Scientists Get a Look at Sunken World War II Aircraft Carrier After 65 Years

SAN FRANCISCO — At its peak in World War II, the USS Independence sank a Japanese battleship during the fight for the Philippines.

But after the war, the fearsome US aircraft carrier was heavily damaged during atomic tests at Bikini Atoll in the South Pacific. By 1951, it was scuttled about 30 miles from San Francisco.

No one had laid eyes on the warship for 65 years — until this week.

Scientists led by Robert Ballard, the deep-sea explorer known for his discoveries of the Titanic and the German battleship Bismarck, surveyed the USS Independence this week, using remotely operated vehicles. The Ocean Exploration Trust has made the expedition available on live stream.

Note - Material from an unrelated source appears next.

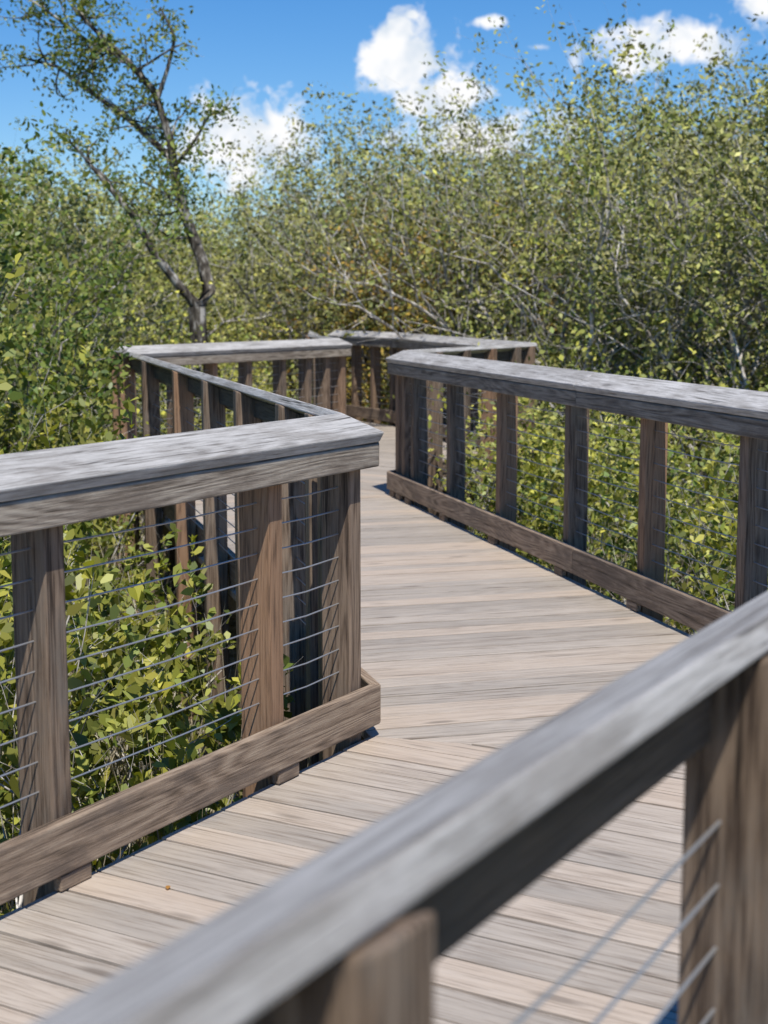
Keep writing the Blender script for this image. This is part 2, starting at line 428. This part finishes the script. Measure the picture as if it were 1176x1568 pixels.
link(bpy.data.objects.new('mid_shrubs',far_v.mesh('mid_shrubs',M_leaf2,.75,DIAM,.6)),und)
# distant thicket
thk=Veg(); pt=[]
def eltop(a):
    pts=[(-.6,.11),(-.3,.10),(-.2,.085),(-.15,.068),(-.12,.060),(-.07,.062),(-.045,.10),(0,.125),(.06,.123),(.12,.142),(.2,.158),(.26,.17),(.4,.175),(.6,.17)]
    return float(np.interp(a,[p[0] for p in pts],[p[1] for p in pts]))
for k in range(5000):
    y=random.uniform(13.5,42); a=random.uniform(-.38,.38); x=a*y
    ymin=np.interp(a,[-.5,-.2,-.15,-.06,-.03,.05,.1,.2,.5],[15,18,27,27,22,21,17,14.5,13.5])
    if y<ymin or y>ymin+12: continue
    if dpath(x,y)<2.2: continue
    sp=1.4 if y<30 else 2.0
    if any((p-x)**2+(q-y)**2<sp*sp for p,q in pt): continue
    pt.append((x,y))
    h=1.51+eltop(a)*y*random.uniform(.74,1.02)
    pr=random.choice(trees); s=(h-GZ)/pr[4]
    back=y>ymin+5
    thk.add(pr,x,y,h,s*random.uniform(.85,1.1),.095 if back else .072,cull=False,thin=.65 if back else 1.0)
for k in range(18):
    x=random.uniform(-1.8,2.9); y=random.uniform(20.4,22.4)
    if dpath(x,y)<1.5: continue
    pr=random.choice(redtree); h=random.uniform(1.9,2.7); thk.add(pr,x,y,h,(h-GZ)/pr[4],.07,cull=False)
link(bpy.data.objects.new('distant_mangrove_thicket',thk.mesh('distant_mangrove_thicket',M_leaf2,.7,DIAM,.5)))

# tall open tree on the left
segs=[];tips=[]
Y=16.2
def stem(pts,r0,r1,tw,ln):
    P=[np.array((x,Y+dy,z)) for x,z,dy in pts]; n=len(P)
    segs.append((P,[r0+(r1-r0)*i/(n-1) for i in range(n)]))
    for i in range(1,n):
        for q in range(tw):
            t=rng.random(); p=P[i-1]*(1-t)+P[i]*t; d=(P[i]-P[i-1]); d/=np.linalg.norm(d)
            if p[2]<2.1: continue
            branch(p,d*.6+rng.normal(size=3)*.7+np.array([0,0,.2]),ln*rng.uniform(.5,1.1),max(.011,r1*.9),1,2,segs,tips,wob=.3,up=.03,n=5,nch=.8)
stem([(-1.97,GZ-.1,0),(-1.95,.3,0),(-2.0,1.45,0)],.12,.10,0,0)
stem([(-2.0,1.42,0),(-1.87,1.62,.05),(-1.95,1.95,.1),(-2.06,2.25,.1),(-2.2,2.7,.05),(-2.25,3.19,0),(-2.39,3.67,-.1),(-2.66,3.98,-.2),(-2.98,4.28,-.2),(-3.2,4.5,-.2)],.085,.018,3,.7)
stem([(-2.0,1.45,0),(-2.18,1.68,-.1),(-2.42,2.02,-.2),(-2.6,2.38,-.3),(-2.9,2.75,-.4),(-3.1,3.0,-.4)],.06,.018,2,.65)
stem([(-2.24,3.0,0),(-2.7,3.42,.1),(-3.1,3.7,.3),(-3.5,4.0,.4),(-3.9,4.1,.4)],.04,.014,3,.8)
stem([(-2.36,3.6,-.1),(-2.25,3.9,-.1),(-2.15,4.2,-.2),(-2.3,4.5,-.2)],.028,.010,1,.45)
stem([(-2.22,2.9,0),(-2.0,3.2,.1),(-1.85,3.45,.1),(-1.72,3.5,.1)],.022,.010,1,.45)
stem([(-2.66,3.98,-.2),(-3.1,4.2,0),(-3.5,4.5,.1),(-3.8,4.7,.1)],.026,.012,3,.7)
C,K=cluster([t for t in tips if rng.random()<.65],8,.08,G1+GD)
bv,bf=wood_arrays(segs,6)
link(bpy.data.objects.new('mangrove_tree',to_mesh('mangrove_tree',bv,bf,*leaf_arrays(C,.062,.6,K,DIAM,.5),M_leaf,M_bark2)))
# nearer leafy trees on the left
for (x,y,top,s,le) in ((-2.95,10.4,3.0,.6,.06),(-3.7,11.8,3.15,.8,.06),(-4.3,14.4,2.9,.9,.06)):
    v=Veg(); v.add(proto_tree(4.0,GD+G1[:3],22,nst=6,spread=.5,sig=.11,r=.04,cap=8000,drop=.2,lo=.35),x,y,top,s,le)
    link(bpy.data.objects.new('mangrove_tree',v.mesh('mangrove_tree',M_leaf,.7,OVAL,.5,M_bark2)))
# bare snags
for (x0,y0,hh) in ((-1.25,21.4,5.5),(2.6,16.5,4.3),(4.0,15.4,4.6),(3.2,14.2,3.4)):
    segs=[];tips=[]
    for k in range(3):
        branch((0,0,0),(rng.normal()*.14,rng.normal()*.14,1),4.6,.055,0,2,segs,tips,wob=.17,up=.05,n=8,nch=.65)
    bv,bf=wood_arrays(segs,5); bv[:,2]*=hh/bv[:,2].max(); bv[:,:2]*=.8
    me=bpy.data.meshes.new('bare_tree'); me.from_pydata(bv.tolist(),[],bf.tolist()); me.materials.append(M_bark)
    o=bpy.data.objects.new('bare_tree',me); link(o); o.location=(x0,y0,GZ)

# ground
me=bpy.data.meshes.new('ground'); S=600
me.from_pydata([(-S,-S,GZ),(S,-S,GZ),(S,S,GZ),(-S,S,GZ)],[],[[0,1,2,3]]); me.materials.append(M_ground)
link(bpy.data.objects.new('ground',me))
# dry grass and dead twigs
n=60000; y=rng.uniform(1,18,n); x=rng.uniform(-6,6,n)
keep=~inside_path(x,y,.15)&(np.hypot(x,y)>1.5); x=x[keep];y=y[keep];n=len(x)
B0=np.stack([x,y,np.full(n,GZ)],1); ln=rng.uniform(.15,1.2,n)[:,None]
d=nrm(rng.normal(size=(n,3))*.5+np.array([0,0,1])); sd=nrm(np.cross(d,rng.normal(size=(n,3))))*.007
tipp=B0+d*ln; bad=inside_path(tipp[:,0],tipp[:,1],.03); ln[bad]*=.2
V=np.stack([B0-sd,B0+sd,B0+d*ln],1).reshape(-1,3)
pal=np.array([(.55,.48,.34),(.45,.37,.25),(.30,.27,.12),(.20,.22,.05),(.62,.57,.46)])
col=np.repeat(pal[rng.integers(5,size=n)]*rng.uniform(.6,1.1,(n,1)),3,0)
me=bpy.data.meshes.new('dry_grass'); me.from_pydata(V.tolist(),[],np.arange(3*n).reshape(n,3).tolist())
a=me.attributes.new('col','FLOAT_COLOR','POINT'); a.data.foreach_set('color',np.hstack([col,np.ones((len(col),1))]).astype(np.float32).ravel())
me.materials.append(M_blade); link(bpy.data.objects.new('dry_grass',me))
# fallen leaf on the deck
z0=np.zeros((0,3)); zf=np.zeros((0,4),dtype=np.int64)
me=to_mesh('fallen_leaf',z0,zf,*leaf_arrays(np.array([(-.56,3.72,.006)]),.03,25,np.array([[.45,.22,.06]]),OVAL,.5),M_leaf)
link(bpy.data.objects.new('fallen_leaf',me))

# ------------------------------------------------------------ light
el=math.radians(62); az=Vector((.2,-.98)).normalized()
sv=Vector((az.x*math.cos(el),az.y*math.cos(el),math.sin(el)))
sd_=bpy.data.lights.new('sun','SUN'); sd_.energy=5.0; sd_.angle=math.radians(.5); sd_.color=(1,.955,.88)
so=bpy.data.objects.new('sun',sd_); link(so); so.rotation_euler=sv.to_track_quat('Z','Y').to_euler(); so.location=(0,0,20)
w=bpy.data.worlds.new('World'); scene.world=w; w.use_nodes=True; nt=w.node_tree; nt.nodes.clear()
sky=N(nt,'ShaderNodeTexSky',sky_type='NISHITA'); sky.sun_disc=False; sky.sun_elevation=el; sky.sun_rotation=math.atan2(az.x,az.y)
sky.air_density=1.0; sky.dust_density=.05; sky.ozone_density=2.5
hs=N(nt,'ShaderNodeHueSaturation'); setin(hs,'Saturation',1.4); L(nt,sky.outputs[0],hs.inputs['Color'])
skc=mixc(nt,1.0,hs.outputs[0],(.82,.93,1.12),'MULTIPLY')
bg=N(nt,'ShaderNodeBackground'); setin(bg,'Strength',.112); L(nt,skc,bg.inputs[0])
tc=N(nt,'ShaderNodeTexCoord').outputs['Generated']
sp=N(nt,'ShaderNodeSeparateXYZ'); L(nt,tc,sp.inputs[0])
A=mathn(nt,'ARCTAN2',sp.outputs[0],sp.outputs[1]); E=mathn(nt,'ARCSINE',sp.outputs[2])
cb=N(nt,'ShaderNodeCombineXYZ'); L(nt,A,cb.inputs[0]); L(nt,E,cb.inputs[1]); P=cb.outputs[0]
nz=noise(nt,P,46,5,.58,.3); nz2=noise(nt,P,24,3,.6)
dens=None
for (ca,ce,sa,se,amp) in [(.014,.154,.034,.030,1.1),(.035,.132,.036,.020,1.05),(-.088,.103,.050,.030,1.1),(.066,.176,.022,.007,.7),(.018,.180,.013,.007,.66),(.099,.160,.016,.0045,.62),(.18,.158,.065,.02,.95),(.25,.192,.03,.03,1.1),(.06,.105,.09,.022,.85),(-.4,.15,.08,.03,1),(.5,.17,.12,.035,1)]:
    dx=mathn(nt,'DIVIDE',mathn(nt,'SUBTRACT',A,ca),sa); dy=mathn(nt,'DIVIDE',mathn(nt,'SUBTRACT',E,ce),se)
    r=mathn(nt,'SQRT',mathn(nt,'ADD',mathn(nt,'MULTIPLY',dx,dx),mathn(nt,'MULTIPLY',dy,dy)))
    q=mathn(nt,'SUBTRACT',amp,r)
    dens=q if dens is None else mathn(nt,'MAXIMUM',dens,q)
dens=mathn(nt,'ADD',dens,mathn(nt,'MULTIPLY',mathn(nt,'SUBTRACT',nz,.5),2.2))
fac=ramp(nt,dens,[(.06,(0,0,0)),(.52,(1,1,1))])
cc=ramp(nt,nz2,[(.38,(.70,.78,.88)),(.54,(.98,.985,1))])
bg2=N(nt,'ShaderNodeBackground'); setin(bg2,'Strength',1.02); L(nt,cc,bg2.inputs[0])
mx=N(nt,'ShaderNodeMixShader'); L(nt,fac,mx.inputs[0]); L(nt,bg.outputs[0],mx.inputs[1]); L(nt,bg2.outputs[0],mx.inputs[2])
L(nt,mx.outputs[0],N(nt,'ShaderNodeOutputWorld').inputs[0])
# ------------------------------------------------------------ camera
cd=bpy.data.cameras.new('camera'); co=bpy.data.objects.new('camera',cd); link(co)
co.location=(0,0,1.51); co.rotation_euler=(math.radians(90-7.99),0,0)
cd.sensor_fit='VERTICAL'; cd.sensor_height=36; cd.sensor_width=27; cd.lens=52.8
cd.clip_start=.05; cd.clip_end=2000
cd.dof.use_dof=True; cd.dof.focus_distance=5.2; cd.dof.aperture_fstop=4.6
scene.camera=co
print('SHRUBS',len(pl),'N',near_v.count,'M',far_v.count,'T',thk.count,len(pt))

The effort to rediscover the USS Independence is a partnership with Ballard, the Ocean Exploration Trust and the National Oceanic and Atmospheric Administration.

The team’s monthlong exploration of the California coast aboard the exploration vessel Nautilus has been eventful.

It made headlines this month after discovering a cartoonish, googly-eyed stubby squid.

Researchers also are mapping and documenting other shipwrecks, including the freighter Dorothy Windermote, which also sunk off San Francisco.

The USS Independence remains remarkably intact, resting in depths of 2,600 feet.

Studded with all sorts of marine life, the aircraft carrier still has at least one Grumman Hellcat plane and anti-aircraft weaponry left on its deck.

Researchers will photograph and measure technical details of the sunken ship. They’ll also assess how marine life has turned the ship into their artificial home.